Vance-tied firm got big contract
MANHATTAN District Attorney Cy Vance Jr.’s office has paid nearly $550,000 to a security firm with close ties to him and his political campaigns to work with its public corruption unit, the Daily News has learned.
K2 Intelligence, a firm founded by comedian Nick Kroll’s father and brother, got a contract over a year and a half go to teach the DA’s unit how to use sophisticated data-mining software that the CIA and the National Security Agency use as a counterterrorism tool.
K2 started getting paid in December 2015 and most recently received a $38,562 check for its services with the unit two months ago, according to records received from a Freedom of Information Law request. The firm is now working with the DA’s rackets bureau.
Current K2 executives have donated at least $23,485 to Vance’s campaigns, state records show.
One of the company’s biggest donors is Thomas Thacher, a longtime friend of Vance who served on the DA’s transition team when he won office in 2009. Thacher ran his own firm, Thacher Associates, that specialized in corporate monitoring to prevent wrongdoing at businesses. K2 purchased his firm in 2012 and made him an executive.

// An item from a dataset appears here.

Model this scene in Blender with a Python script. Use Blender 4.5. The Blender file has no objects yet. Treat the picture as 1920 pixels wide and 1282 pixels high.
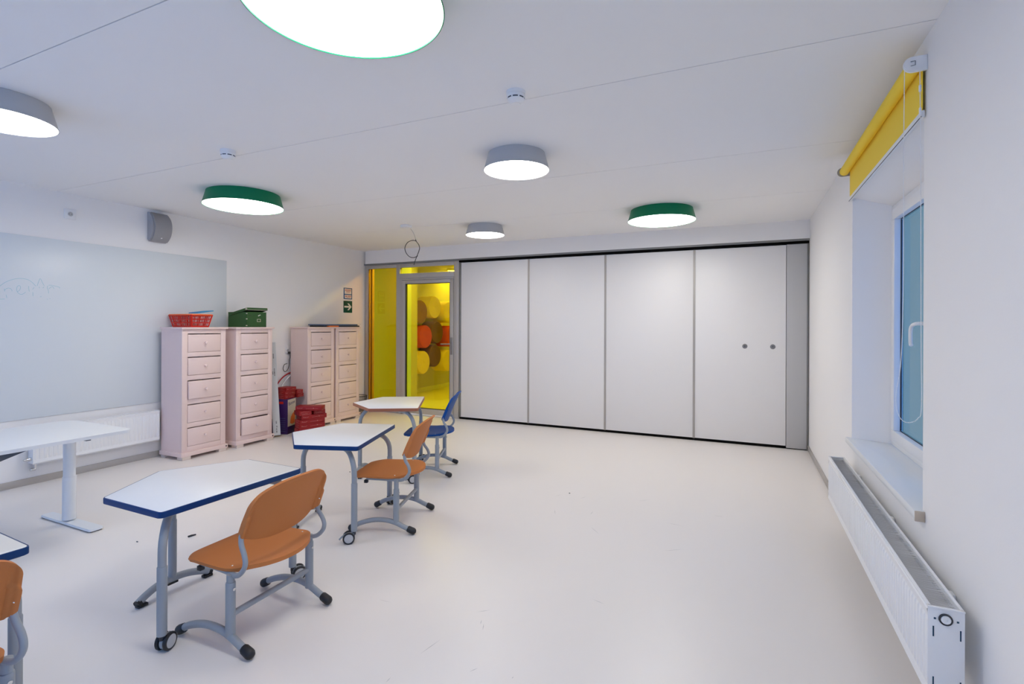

Thacher’s father was a partner at Simpson Thacher & Bartlett, the law firm where Vance’s dad spent most of his legal career.
Thacher has contributed $20,985 to Vance’s campaigns since 2008, according to state records. He gave $5,000 in May.
Records show that Jeremy Kroll, one of K2’s co-founders, made a $1,000 contribution to Vance in 2016. Jordan Arnold, a K2 executive who worked as a prosecutor in the DA’s office until January 2016, also gave $1,500 to Vance’s campaign in the past two years.
Another K2 executive, Martin Aronchick, served on Vance’s transition team.
Linda Fairstein, the former chief of the Manhattan DA’s sex crimes unit and close confidant to Vance, also served as a senior adviser to K2 from 2013 to 2014. State records show she has donated $27,306.34 to Vance’s campaign since 2008.
The DA’s office said that favoritism did not play a role in contracting with K2. It said the firm was chosen because of its expertise in Palantir, a powerful data-analytics program used by several law enforcement and intelligence agencies.
K2 had done similar work for the Moreland Commission, the state ethics panel that had looked into corruption until it abruptly shut down in March 2014. K2 used Palantir to detect patterns among campaign contributions, legislative bills, lobbying records and other data.
“This office subsequently retained K2 to create a similar data set for our corruption investigations, precisely because of the enormous volume of work they had already done in this area, as well as their specific knowledge of and access to this data,” Manhattan DA spokeswoman Joan Vollero said. “The hiring conformed with all applicable legal and ethical rules.”
Dick Dadey, executive director of good-government group Citizens Union, said that Vance should have been upfront about his ties to K2 rather than let it come out through a Freedom of Information request.
“By not divulging, it gives the false impression that there is something troublesome to hide,” he said. “The fact that the DA’s office and this firm are working on public corruption, they know all too well the need for transparency and accountability to fight corruption.”